Next Meeting: Thurs, Jan 9, 7:00pm at Barlow Community Center. Michelle Shaefer, on the History of Hudson’s Wood Hollow Park.
Martin Luther Edwards House
This house is Greek Revival in style, with a simple east-west gabled roof with returns. Evidence of an early center chimney, as shown in a sketch of this house in the 1874 Combination Atlas Map of Summit County, can be seen in the basement. The front windows are replacements, the originals having been recycled to the family room. Greek Revival window frames and doors are preserved in the parlor. Particularly noteworthy is the lovely clapboard siding, which was discovered in excellent condition after aluminum siding was removed during a 20th century restoration.

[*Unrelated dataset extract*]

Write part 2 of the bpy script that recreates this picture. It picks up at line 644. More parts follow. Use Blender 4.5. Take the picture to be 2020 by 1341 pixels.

Martin Luther Edwards, a cabinet maker, was born in 1781 in New Milford, Connecticut, the son of Edward Edwards, who came to this country in 1764 from London. He moved his family to Canfield, Mahoning County, Ohio, in 1827, and to Hudson some time before 1837. One of his sons, Pierpont Edwards, a prominent Canfield businessman, bought at sheriff’s sale the house at 175 Aurora Street when the financial panic forced the sale of the Day’s Addition houses. Because of the coincidence in given names, places of origin and settlement areas in Ohio, it is probable that Martin Luther Edwards was related to Jonathan Edwards, the famous minister and theologian, and his son, Pierpont Edwards, an original investor in the Connecticut Land Company and proprietor of Mesopotamia Township.
In 1844, Edwards bought the William Hanford House at 145 Aurora Street and the 1850 census lists his occupation as “keeps boarding house.” Seventeen persons were listed as living in his house. The Hanford House was sold in 1853 to one of the developers of Day’s Addition; Edwards built this house on Church Street the same year.